Have you ever noticed on a dark and frosty morning that if you look at a street light it appears to have a glowing halo around it?

Cameras just cannot capture that halo the same way your eye does. There is a reason for that. The halo is actually an effect caused by your eye, rather than light scattering off cold humid air. You can prove this by eclipsing the light source with a finger. If the light was scattering off the air, you would still see the glow around the source of light.

No glow, so the glow must have originated in your eye. A photograph cannot capture the effect because it requires the measuring instrument to be an eye. The glowing halo measured by the eye is caused by the eye.
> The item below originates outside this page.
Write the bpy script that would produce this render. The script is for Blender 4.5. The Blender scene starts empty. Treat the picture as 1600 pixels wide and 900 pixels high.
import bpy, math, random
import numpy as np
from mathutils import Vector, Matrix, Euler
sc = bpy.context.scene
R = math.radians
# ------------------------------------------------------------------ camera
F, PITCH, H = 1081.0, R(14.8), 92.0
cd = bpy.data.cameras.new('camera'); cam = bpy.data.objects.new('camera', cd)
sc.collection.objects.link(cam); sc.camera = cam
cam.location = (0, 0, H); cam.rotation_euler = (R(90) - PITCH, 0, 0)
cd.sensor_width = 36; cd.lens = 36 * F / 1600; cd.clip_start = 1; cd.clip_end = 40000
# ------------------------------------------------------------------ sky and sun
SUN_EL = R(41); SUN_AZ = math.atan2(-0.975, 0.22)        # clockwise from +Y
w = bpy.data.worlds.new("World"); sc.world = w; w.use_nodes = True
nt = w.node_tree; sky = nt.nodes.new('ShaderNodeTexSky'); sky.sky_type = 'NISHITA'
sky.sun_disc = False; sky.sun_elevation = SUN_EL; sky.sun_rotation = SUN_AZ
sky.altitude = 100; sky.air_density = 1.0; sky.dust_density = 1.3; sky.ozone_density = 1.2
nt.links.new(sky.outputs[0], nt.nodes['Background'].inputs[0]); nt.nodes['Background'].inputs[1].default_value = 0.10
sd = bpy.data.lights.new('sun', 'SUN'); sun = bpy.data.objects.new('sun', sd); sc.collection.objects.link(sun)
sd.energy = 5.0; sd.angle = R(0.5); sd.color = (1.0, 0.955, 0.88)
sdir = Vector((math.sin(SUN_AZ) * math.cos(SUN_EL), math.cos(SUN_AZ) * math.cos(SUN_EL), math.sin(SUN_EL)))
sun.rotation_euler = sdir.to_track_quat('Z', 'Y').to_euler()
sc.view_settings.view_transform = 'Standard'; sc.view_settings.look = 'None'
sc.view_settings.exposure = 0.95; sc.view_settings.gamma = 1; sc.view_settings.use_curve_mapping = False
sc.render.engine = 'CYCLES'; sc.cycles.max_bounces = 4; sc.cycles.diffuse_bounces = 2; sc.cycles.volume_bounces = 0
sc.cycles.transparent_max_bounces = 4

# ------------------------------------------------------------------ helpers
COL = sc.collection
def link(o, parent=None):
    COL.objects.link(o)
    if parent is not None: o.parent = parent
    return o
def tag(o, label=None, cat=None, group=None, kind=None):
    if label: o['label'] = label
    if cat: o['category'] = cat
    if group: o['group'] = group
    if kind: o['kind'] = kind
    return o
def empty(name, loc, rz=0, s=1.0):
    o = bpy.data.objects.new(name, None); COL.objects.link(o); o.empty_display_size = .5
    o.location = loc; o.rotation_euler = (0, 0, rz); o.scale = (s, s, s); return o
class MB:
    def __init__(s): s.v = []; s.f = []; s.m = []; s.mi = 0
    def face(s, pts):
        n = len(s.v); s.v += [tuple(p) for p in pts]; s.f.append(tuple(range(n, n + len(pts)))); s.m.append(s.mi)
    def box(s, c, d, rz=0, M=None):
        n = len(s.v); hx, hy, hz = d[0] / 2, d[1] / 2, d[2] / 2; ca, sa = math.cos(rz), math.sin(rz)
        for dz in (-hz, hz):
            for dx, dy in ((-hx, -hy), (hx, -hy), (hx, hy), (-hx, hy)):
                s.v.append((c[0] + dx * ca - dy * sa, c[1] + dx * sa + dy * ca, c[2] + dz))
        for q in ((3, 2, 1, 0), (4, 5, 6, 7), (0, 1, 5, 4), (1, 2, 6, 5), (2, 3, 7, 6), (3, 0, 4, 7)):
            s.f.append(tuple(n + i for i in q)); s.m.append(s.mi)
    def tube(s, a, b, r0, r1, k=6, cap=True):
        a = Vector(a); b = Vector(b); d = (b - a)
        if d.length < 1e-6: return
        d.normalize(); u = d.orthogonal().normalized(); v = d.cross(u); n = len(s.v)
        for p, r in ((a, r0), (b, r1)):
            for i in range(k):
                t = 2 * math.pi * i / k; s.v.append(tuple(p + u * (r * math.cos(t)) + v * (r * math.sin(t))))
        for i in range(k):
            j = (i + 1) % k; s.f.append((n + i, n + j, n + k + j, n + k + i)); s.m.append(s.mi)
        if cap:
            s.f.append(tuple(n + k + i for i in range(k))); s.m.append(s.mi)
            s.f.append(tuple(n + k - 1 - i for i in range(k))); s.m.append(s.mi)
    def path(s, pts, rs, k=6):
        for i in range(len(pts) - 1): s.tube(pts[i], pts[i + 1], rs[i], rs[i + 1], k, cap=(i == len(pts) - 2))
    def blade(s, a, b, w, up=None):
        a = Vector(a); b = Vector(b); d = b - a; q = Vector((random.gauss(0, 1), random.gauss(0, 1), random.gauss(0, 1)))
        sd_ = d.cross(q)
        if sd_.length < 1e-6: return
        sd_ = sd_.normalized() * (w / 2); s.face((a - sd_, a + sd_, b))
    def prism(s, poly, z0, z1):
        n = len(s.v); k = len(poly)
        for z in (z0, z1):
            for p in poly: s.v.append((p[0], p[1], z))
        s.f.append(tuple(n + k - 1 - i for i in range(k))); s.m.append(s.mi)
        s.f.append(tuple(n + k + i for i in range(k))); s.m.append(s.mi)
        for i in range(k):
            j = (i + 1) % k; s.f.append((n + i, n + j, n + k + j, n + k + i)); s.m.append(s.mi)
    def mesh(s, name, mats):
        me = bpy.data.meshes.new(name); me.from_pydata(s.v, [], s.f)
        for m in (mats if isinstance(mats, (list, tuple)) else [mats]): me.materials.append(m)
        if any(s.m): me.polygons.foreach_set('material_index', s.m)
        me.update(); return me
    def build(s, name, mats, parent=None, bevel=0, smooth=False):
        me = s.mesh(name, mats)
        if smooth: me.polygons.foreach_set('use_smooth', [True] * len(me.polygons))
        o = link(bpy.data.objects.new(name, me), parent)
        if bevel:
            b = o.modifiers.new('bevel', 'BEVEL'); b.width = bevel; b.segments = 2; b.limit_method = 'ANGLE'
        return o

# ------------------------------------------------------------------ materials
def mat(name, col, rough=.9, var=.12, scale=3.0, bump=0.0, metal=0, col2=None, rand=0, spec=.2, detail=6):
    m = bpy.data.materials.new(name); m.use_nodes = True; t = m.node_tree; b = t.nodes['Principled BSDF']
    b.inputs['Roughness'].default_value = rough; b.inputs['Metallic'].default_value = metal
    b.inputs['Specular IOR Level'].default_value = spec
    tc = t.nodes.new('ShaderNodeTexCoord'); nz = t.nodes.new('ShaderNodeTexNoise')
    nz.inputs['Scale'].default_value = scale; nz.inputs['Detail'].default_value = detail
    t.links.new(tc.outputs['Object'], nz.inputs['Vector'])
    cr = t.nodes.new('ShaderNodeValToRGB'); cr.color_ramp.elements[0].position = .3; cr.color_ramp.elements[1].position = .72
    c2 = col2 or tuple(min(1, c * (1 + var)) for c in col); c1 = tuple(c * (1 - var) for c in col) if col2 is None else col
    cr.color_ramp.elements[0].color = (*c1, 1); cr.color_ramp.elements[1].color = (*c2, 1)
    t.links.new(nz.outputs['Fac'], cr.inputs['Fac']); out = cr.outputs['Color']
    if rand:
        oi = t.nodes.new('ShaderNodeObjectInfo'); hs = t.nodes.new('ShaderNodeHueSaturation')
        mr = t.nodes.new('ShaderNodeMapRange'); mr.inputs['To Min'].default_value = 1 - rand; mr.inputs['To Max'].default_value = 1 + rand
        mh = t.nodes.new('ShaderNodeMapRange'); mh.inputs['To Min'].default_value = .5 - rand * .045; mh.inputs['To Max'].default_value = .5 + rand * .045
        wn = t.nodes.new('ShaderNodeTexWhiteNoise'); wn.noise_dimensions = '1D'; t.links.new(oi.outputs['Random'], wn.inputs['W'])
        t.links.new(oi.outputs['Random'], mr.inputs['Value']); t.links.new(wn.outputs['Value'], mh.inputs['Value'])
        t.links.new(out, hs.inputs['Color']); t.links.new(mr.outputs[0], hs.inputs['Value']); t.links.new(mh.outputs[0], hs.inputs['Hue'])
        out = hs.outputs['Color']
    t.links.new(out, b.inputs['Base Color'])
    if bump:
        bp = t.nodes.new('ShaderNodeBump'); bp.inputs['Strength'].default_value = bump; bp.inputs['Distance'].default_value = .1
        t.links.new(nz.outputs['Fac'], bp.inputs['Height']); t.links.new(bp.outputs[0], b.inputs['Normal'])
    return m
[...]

This is an example of the observer effect in physics; the act of making a measurement changes the measurement being made. A good example is when using a voltmeter. We assume voltmeters have infinite resistance, so that no current passes through them. If no current passes through them, then adding a voltmeter to a circuit does not change the current flowing through any part of the circuit. A voltmeter has a very high resistance, but it is not infinite, so adding a voltmeter across a component reduces the overall resistance between the two points in the circuit where the voltmeter is connected. If there are two resistors in series, and a voltmeter is connected in parallel with one of the resistors, then the share of resistance of the other resistor increases, increasing its share of the potential difference and decreasing the potential difference across the two points where the voltmeter is connected. The act of measuring the potential difference across a component with a voltmeter reduces the potential difference.
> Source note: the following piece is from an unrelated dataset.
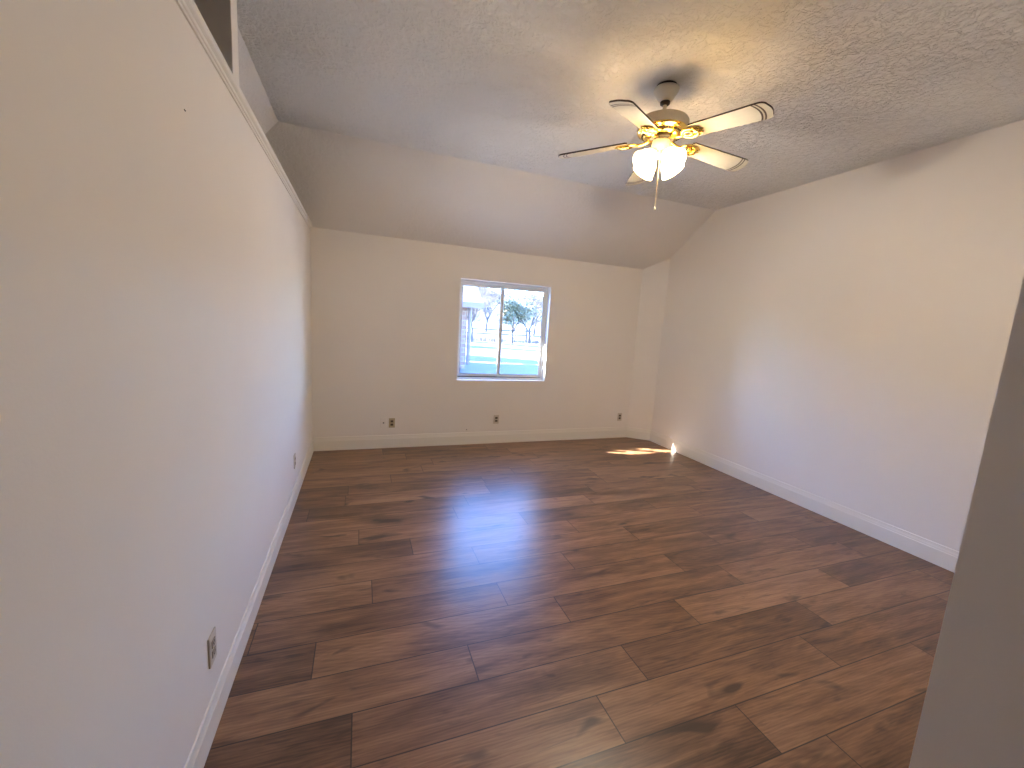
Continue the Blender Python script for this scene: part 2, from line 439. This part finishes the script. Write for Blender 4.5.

Another example is using a barometer to measure a gas pressure. Barometers work by allowing something to be moved when pushed by the pressurised gas; however if something moves that increases the volume of the gas, decreasing the gas pressure. The act of measuring the pressure of a gas reduces the gas pressure.
For an extreme case, imagine we are measuring the length of a piece of string. We hold up an extremely high-resolution ruler (what we used to call a ‘precise ruler’ before exam boards decided to change the meaning of the word precise), one that can measure the position of the atoms on each side of the string to within a few femtometres – this hypothetical ruler does not exist, of course, but let us imagine it does. In order to judge which mark on the ruler’s scale aligns with the atoms at the end of the string, we need light to bombard the end of the string, illuminating the string so that the position of the atoms can be measured. Photons carry momentum, so the positions of the atoms at the end of the string are affected. Measuring the length of a piece of string changes the length of the piece of string (but in every day situations, the difference is so laughably minuscule it can be neglected).
It is important to note, the observer effect should not be confused with the measurement problem in quantum physics.
In astronomy, we have to be careful of measurement artifacts. Diffraction spikes of stars can be a problem, for example, especially if they obscure something else; however, we can use diffraction spikes of stars to help us resolve double stars which would otherwise be too close together to resolve. Any sort of astrophotography involves recording where light falls on some sort of sensor, whether that be photographic film or a CCD. Both of these methods of recording images have noise, but this noise can be taken into account if it is first sampled.